Sunday 4 July, 2004
Market Forces by Richard Morgan
All over the world, men and women still find causes worth killing and dying for. And who are we to argue with them? Have we lived in their circumstances? Have we felt what they feel? No. It is not our place to say if they are right or wrong. It is not for us to pass judgement or to interfere. At Shorn Conflict Investment, we are concerned with only two things. Will they win? And will it pay? As in all other spheres, Shorn will invest the capital it is entrusted with only where we are sure of good return. We do not judge. We do not moralise. We do not waste. Instead, we asses, we invest. And we prosper. That is what it means to be a part of Shorn Conflict Investment.
Richard Morgan's Market Forces is a terrible, terrible book. It tells a story about not too distant future where companies can legally invest in small wars and openly wage war and make profit of other people's misery. The main character in the book, Chris Faulkner has just taken a job with Shorn Conflict Investment and is trying to cope with both pressures of the new job as well as problems it's causing his personal life.

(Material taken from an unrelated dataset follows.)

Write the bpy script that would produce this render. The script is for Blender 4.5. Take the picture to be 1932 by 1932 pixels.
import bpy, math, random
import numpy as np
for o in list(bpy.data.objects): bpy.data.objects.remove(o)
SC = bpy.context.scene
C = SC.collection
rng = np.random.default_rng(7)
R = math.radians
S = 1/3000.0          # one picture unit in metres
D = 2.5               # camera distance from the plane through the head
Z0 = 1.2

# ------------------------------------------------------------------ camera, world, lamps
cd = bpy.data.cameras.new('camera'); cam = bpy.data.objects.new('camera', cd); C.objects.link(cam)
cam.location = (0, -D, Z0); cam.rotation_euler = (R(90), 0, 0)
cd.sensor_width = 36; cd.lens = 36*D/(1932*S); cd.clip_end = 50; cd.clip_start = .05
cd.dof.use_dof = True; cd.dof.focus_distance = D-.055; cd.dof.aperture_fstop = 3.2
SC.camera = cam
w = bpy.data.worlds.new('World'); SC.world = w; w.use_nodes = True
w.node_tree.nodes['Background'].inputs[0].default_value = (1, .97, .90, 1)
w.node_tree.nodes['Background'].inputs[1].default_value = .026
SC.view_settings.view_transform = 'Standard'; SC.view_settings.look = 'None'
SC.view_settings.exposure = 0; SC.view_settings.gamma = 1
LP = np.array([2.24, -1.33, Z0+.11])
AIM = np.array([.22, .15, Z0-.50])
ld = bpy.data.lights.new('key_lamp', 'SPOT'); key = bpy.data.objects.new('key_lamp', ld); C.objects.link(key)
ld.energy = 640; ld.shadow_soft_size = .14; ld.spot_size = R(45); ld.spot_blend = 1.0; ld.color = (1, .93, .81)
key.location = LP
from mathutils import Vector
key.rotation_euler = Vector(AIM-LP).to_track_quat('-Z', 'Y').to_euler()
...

But the greatness (and horror) in this book for me wasn't in the big details and in the conflict investment (although the concept is all too realistic and scary). It was with the characters: when Dragon was comparing himself with Chris Faulkner, I thought he was over-romanticising the book. But the scary thing is - he is Chris Faulkner, and I am Carla, his wife. Especially in the beginning of the book I could see us in the characters so clearly it was truly hair raising - I can easily imagine that if situation had work-wise continued for longer we might as well ended up with how Chris and Carla do. (But in case you've read the book: don't be horrified and think that our relationship is just like that, it's not. It just hits very close to home, just like this whole book does.)

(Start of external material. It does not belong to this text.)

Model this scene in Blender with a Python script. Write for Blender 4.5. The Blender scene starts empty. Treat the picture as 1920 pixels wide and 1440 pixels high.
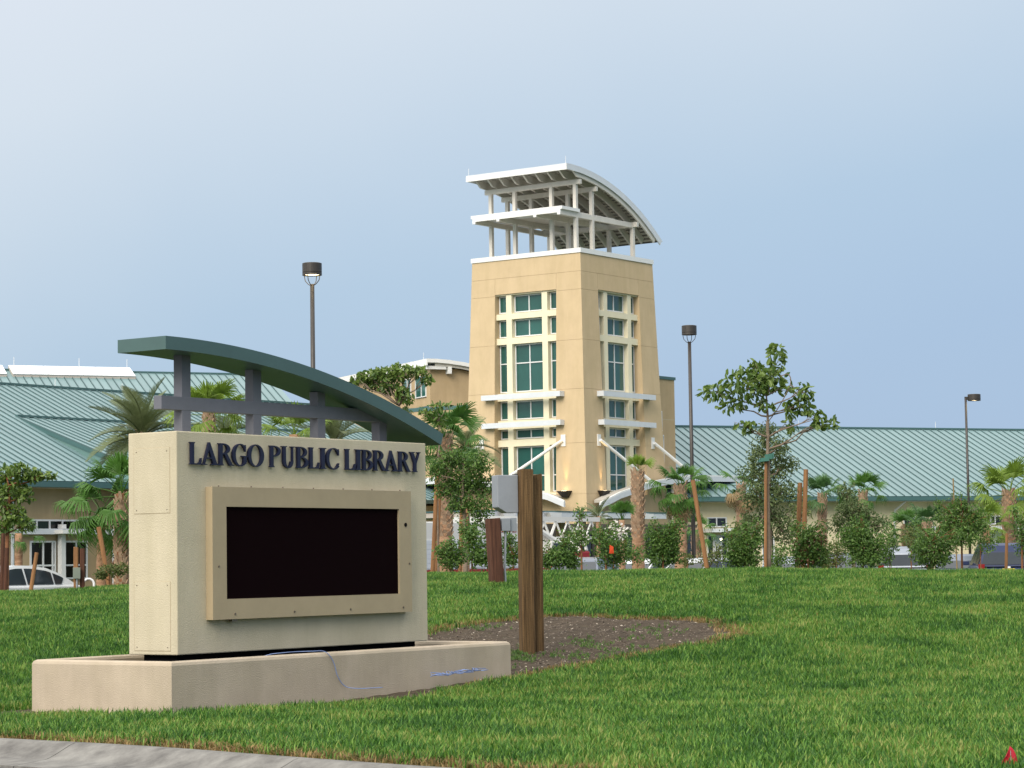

It would have been easy to overdo the book - it would have been easy to say that the execs work seven days a week, never take holidays and are married to their jobs. But the horror comes from the fact that these people try to have normal lives, try to have weekends and dream of holidays - they try to have relationships with their wives and children and fail miserably... just like normal people. But like Erik, Carla's father, says - the cause for the arguments is not in the relationship: "You think this is about a rift between you and Chris, and I'm telling you it's not, it's about a rift inside Chris." The only thing that was maybe slightly out of character were the gladiator-style car duels that executives used to win and lose business deals - maybe a bit far fetched - but everything else was spot on. It doesn't take too much imagination to imagine Britain like that in couple of decades - petrol is so expensive normal people can't afford it so they are trapped in slums - called zones - while rich executives have motorways all to themselves and can speed up and down the country in their battlewagons. We even used to live next to M11 which is where most of the important chases take place. (On a side note - although it's never said explicitly, I belive this book happens in the same universe than Morgan's Kovacs novels, only centuries earlier. There are lots of clues - especially Nemex guns and Mars expedition.)
If you people still haven't read any of Morgan's books I can't stress highly enough how good they are. This book is no exception. Pretty close to a perfect ten.